Sanatsal ve etik kaygıları anladım da, bilimsel'i çözemedim. Hele bilimsel kriterler'i bir edebiyat eleştirmeni olarak hayatımda ilk kez duyuyorum.

Şimdi metinler, senaryolar inceleneceğine göre, Devlet Tiyatrosu sanatçıları ancak olumlu tipleri canlandıracaklar.

Rolde aranan niteliklerin bilimsel kriteri (!) de Roma Hukuku'nda geçen örnek insan tipi: İyi bir aile babası.

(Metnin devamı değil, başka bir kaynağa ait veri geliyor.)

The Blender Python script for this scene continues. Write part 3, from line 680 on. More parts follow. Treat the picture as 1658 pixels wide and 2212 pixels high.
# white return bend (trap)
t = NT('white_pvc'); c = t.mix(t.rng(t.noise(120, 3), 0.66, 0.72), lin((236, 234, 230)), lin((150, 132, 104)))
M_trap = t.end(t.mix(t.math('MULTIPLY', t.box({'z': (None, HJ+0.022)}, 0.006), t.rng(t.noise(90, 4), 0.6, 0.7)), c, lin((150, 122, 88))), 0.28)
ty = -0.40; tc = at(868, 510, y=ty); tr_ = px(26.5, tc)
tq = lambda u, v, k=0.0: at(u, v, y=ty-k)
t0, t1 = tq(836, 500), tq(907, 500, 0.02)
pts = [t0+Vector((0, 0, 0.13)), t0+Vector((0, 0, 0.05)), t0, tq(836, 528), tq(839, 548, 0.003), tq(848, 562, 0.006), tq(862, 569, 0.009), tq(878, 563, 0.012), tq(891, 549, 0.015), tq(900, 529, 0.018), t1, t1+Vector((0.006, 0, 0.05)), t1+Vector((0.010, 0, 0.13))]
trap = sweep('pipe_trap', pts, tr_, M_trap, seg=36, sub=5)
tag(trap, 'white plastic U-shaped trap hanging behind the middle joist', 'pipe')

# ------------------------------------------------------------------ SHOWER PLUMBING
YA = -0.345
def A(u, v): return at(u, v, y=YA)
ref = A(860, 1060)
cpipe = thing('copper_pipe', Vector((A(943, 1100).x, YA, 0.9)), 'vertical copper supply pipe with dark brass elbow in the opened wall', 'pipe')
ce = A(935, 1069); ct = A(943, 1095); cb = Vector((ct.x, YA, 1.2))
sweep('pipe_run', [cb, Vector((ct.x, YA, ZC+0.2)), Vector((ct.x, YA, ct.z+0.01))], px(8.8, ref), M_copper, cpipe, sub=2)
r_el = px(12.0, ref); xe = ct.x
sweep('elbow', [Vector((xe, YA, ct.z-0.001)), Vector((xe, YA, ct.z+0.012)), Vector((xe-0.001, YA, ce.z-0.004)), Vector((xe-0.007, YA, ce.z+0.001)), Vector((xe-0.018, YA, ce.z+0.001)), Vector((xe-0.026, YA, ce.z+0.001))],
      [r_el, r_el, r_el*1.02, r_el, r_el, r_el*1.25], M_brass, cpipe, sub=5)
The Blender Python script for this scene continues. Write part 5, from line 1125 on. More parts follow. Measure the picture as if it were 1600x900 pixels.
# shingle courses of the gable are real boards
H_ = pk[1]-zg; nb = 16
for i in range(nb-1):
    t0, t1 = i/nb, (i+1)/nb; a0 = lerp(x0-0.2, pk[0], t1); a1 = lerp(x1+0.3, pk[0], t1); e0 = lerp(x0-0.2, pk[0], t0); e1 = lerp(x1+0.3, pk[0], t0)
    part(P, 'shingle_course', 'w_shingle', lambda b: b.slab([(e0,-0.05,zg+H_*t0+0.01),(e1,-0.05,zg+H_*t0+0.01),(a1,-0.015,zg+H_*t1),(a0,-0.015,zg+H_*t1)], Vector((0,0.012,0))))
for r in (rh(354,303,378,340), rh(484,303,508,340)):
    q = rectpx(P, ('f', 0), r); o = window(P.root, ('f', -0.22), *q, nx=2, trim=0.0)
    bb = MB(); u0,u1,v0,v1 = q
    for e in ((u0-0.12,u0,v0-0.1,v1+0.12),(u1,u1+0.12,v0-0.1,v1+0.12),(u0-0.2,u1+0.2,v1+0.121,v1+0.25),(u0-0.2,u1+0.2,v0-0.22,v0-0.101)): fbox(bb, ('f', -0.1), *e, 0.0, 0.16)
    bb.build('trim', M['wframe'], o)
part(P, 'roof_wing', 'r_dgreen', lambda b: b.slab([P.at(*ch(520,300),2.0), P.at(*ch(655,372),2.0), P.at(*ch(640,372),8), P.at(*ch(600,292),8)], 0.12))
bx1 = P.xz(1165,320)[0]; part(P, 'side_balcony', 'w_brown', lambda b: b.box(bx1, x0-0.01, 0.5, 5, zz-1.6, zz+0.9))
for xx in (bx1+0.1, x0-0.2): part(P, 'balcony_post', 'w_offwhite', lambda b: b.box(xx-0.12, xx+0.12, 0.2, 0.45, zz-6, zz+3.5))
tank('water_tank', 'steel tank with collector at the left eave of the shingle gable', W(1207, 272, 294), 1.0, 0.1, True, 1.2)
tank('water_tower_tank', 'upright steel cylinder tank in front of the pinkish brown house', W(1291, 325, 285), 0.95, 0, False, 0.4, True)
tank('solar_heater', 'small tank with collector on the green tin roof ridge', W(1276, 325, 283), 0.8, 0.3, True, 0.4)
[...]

Prodüktörler, dizi yönetmenleri Devlet Tiyatrosu oyuncularına sakın jön ve vamp kadın rolünü teklif teklif etmeyiniz. Hepsi çirkin teklif kapsamına girer.

Sayın Rahmi Dilligil'in söyledikleri, bana nostaljik, teatral bir gösteri gibi geldi, Direklerarası'ndan eski günlerimize bir göndermede bulundu.

Evvel zaman içinde kalbur saman içinde, tiyatro seyircisi eğitimli değilken, sahnedeki kötü kadınları gerçekten köü zannederler, aldatılan erkeğin revolverle namusunu temizlemesini de alkışlarlarmış.

Bunlar ne zaman mı olurmuş... Çok değil canım, daha dün gibi, bir asır önce. Tiyatronun Cadısı adlı anı kitabında ünlü oyuncu Macide Tanır, kendisinin de bu tür tepkilerle karşılaştığını tatlı tatlı yazıyor.

Genel müdürleri ayrıca oyuncularının can emniyetini de düşünmüştür, maazallah, sokakta onu gören ateşli bir seyirci ya oyuncuya siláh çekmeye kalkarsa.

Ne var ki, başka ödenekli ve özel tiyatro oyuncularına gün doğdu.

Bu rolleri onlar oyanayabilecek. Şansınıza küsün. İyi insanları Devlet Tiyatrosu oyuncuları, kötüleri de siz canlandıracaksınız.

* * *

YAZDIKTAN sonra aklıma ne geldi?

Mafya filmlerinde oynayanların hayatını inceleyeceğim, dünya sinema tarihini şöyle bir tarayacağım.

Bakalım bu işe ne kadar bulaşmışlar.

Böylece sayın genel müdürün demecine yeni gerekçeler bulabilirim.